Недавно Хуан Гойтисоло рассказал о том, как однажды он впервые забрел в район нищих предместий Барселоны. Впечатление было потрясающим: в детстве жизнь его текла, «подобно аккордам благозвучной и радостной музыки», потом «музыка внезапно смолкла, превратившись в какофонию, как если бы кто-то поцарапал пластинку. И вдруг, уже близкий к отчаянию, я вновь услышал ту, родную музыку, и музыка смешивалась с голосом моего народа, сливалась в единое целое с ним, и мое потерянное детство возвращалось ко мне нетронутым вместе с теплом тридцати миллионов братьев. Из этого первого соприкосновения с жизнью, о существовании которой я и не подозревал, из резкого столкновения мира моего детства с миром, который я только что открыл, возник «Прибой».

Читая «Прибой», мы узнаем хорошо знакомого нам писателя: его собственный – сумрачный и пытливый – взгляд на мир, его постоянные темы, его поэтику. В жизни нищего барселонского предместья немало такого, что уже встречалось в прежних книгах Гойтисоло. Ну, хотя бы мотив «повторяемости», бессмысленного верчения в кругу одних и тех же обстоятельств – он отчетливо слышится в рассказе о судьбах жителей предместья, которые, поискав и не найдя выхода, возвращаются к исходной точке. Через весь роман бредут двое пьяниц по прозвищу «Пять дуро» и «Сто грамм», – то они ссорятся, то мирятся, жить друг без друга не могут, и когда своим неожиданным появлением они срывают тайную сходку, то почти всеми собравшимися это воспринимается, как зловещее предзнаменование: ничего нельзя изменить, людей не переделаешь.

Или тема иллюзий, самообмана – она воплощена в истории рабочего Сатурио, который мечтает в одиночку выбиться из бедности, любыми средствами вывести своих детей в господа – с помощью церкви, спорта, даже франкистской молодежной организации! Но все мечты рушатся, нелепая смерть маленькой дочери превращает и Сатурио в опустившегося пьяницу.

Крушение иллюзий – судьба одного из центральных героев книги, подростка Антонио. Все, во что он поверил, обманывает его – блатная «романтика», планы бегства в Америку, дружба с вожаком воровской шайки Метральей. Уговорив Антонио обокрасть усыновившую его жену лавочника, Метралья выманивает у него все деньги и удирает, бросив товарища.

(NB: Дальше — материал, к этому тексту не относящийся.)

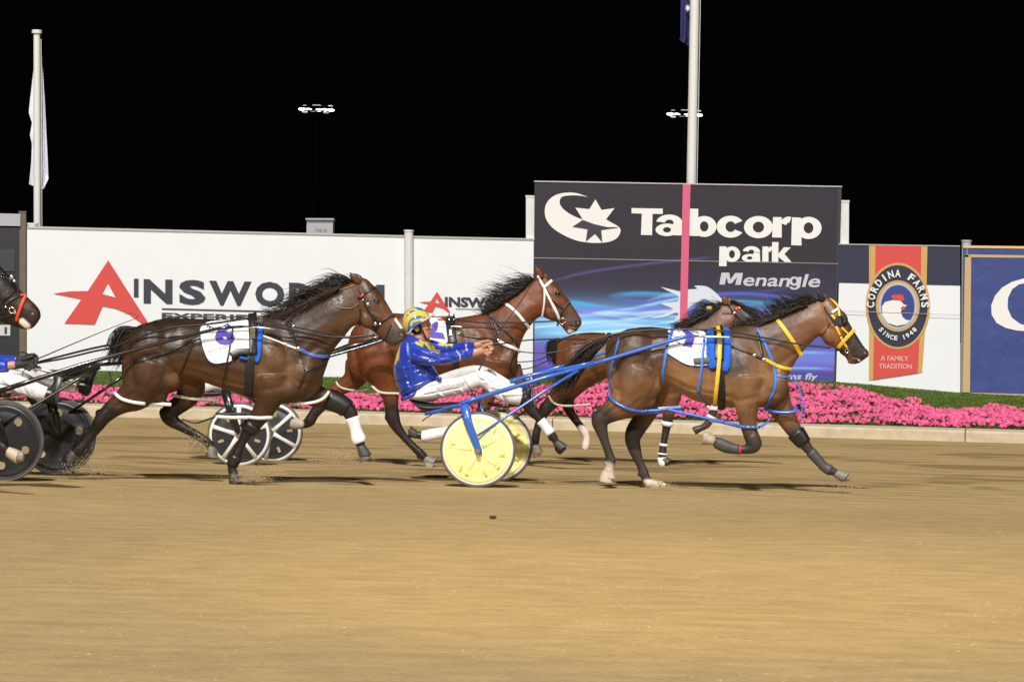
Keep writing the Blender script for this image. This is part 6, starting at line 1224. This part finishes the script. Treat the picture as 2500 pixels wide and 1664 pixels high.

Взаимоотношения двух этих юнцов – слабого и сильного – тоже могут показаться читателю знакомыми. С такою же восторженной преданностью относится в «Ловкости рук» Давид к своему будущему убийце Агустину, так же гипнотизирует безвольного Пабло мужественность Атилы в «Цирке». Приверженность Гойтисоло к этой коллизии неудивительна: фашистское государство, построенное на насилии и пропитанное насилием, непрерывно вырабатывает два человеческих типа – добычу и хищника, жертву и палача. Ни один из этих типов не может существовать без другого, в каждом из них находит воплощение античеловечность общества.